Rhythm
& Blues has become one of the most identifiable art-forms of the
C20th, with an enormous influence on the development of both the
sound and attitude of modern music. But it wasn't always that
way. The History of Rhythm and Blues investigatesthe accidental
synthesis of jazz, gospel, blues, ragtime, country and pop into a
definable form of black music, which in turn would influence pretty
well all popular music from the 1950s to the present.
The end of
the 19th century was a period of major social upheaval for the black
population in America. Musicians who had previously been maintained on
plantations were no longer required, and took to the road begging, as
the abolition of slavery led to huge numbers of itinerant workers. The
hardships of segregation caused by the ensuing Jim Crow laws caused a
cultural revolution within Afro-American society. New forms of music
arose: spirituals, ragtime, barrelhouse, jazz, black ballad form.

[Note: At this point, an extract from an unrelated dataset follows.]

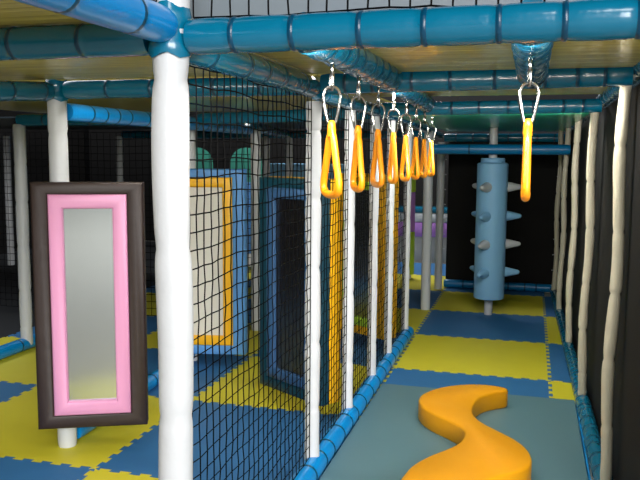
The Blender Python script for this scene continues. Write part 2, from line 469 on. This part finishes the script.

Over the years, these distinctive sounds would come to merge into a
recognisably “new” musical style.
From its humble rural beginnings in the early 1900s as a method of
self-expression in the southern states, the blues gradually became a
form of public entertainment, initially for workers and drinkers, in
lumber camps, barbeques and juke joints, picking up dance rhythms along
the way. The blues, originally a slow dance, only evolved into the form
we know today after the introduction of sound recording - the first
blues record, Mamie Smith’s Crazy Blues, was released in 1921.
Between 1910 and 1970, nearly five million African Americans left the
South, looking for higher wages, better homes and political rights. The
route they took was determined largely by the price of the cheapest
rail ticket. Chicago was the favoured destination from Mississippi,
while those from the Eastern Seaboard left for New York. Attracted by
the expansion of industrial production during and after World War II,
they moved to California from states like Louisiana, Texas, Arkansas,
and Oklahoma.
It was the move to the city, which brought the increase in popularity
for the blues, and it was the technology of sound recording, which
helped to define its structure. Wider dissemination came with the
development of radio and the jukebox, but also through touring bands
playing the new network of dance halls and ballrooms that were
springing up throughout the States in the 1930s. It was in these
‘territory’ bands that the first major fusion of jazz, blues and
boogie-woogie is to be found.
Over the course of 4 thematically arranged CDs, The History of Rhythm
and Blues illustrates how these dramatic social and economic upheavals
were reflected in the congruence of different musical styles into a
form that became recognisable both in terms of sound and marketing. Old
songs were turned into new. Cow Cow Blues mutated into Ray Charles’
Mess Around. Little Richard appropriated Keep a Knockin’ from an old
hillbilly tune via Louis Jordan. A new form of commercial dance music
was born from these many disparate sources, few of which survived in
its original form.
The History of Rhythm and Blues Part One takes the story up to the eve
of the American entry into the Second World War. It will appeal to
anyone interested in the evolution of the blues, or simply curious as
to how the sounds of today continue to be shaped and forged by the
aural fusions and experiments of the early decades of the C20th.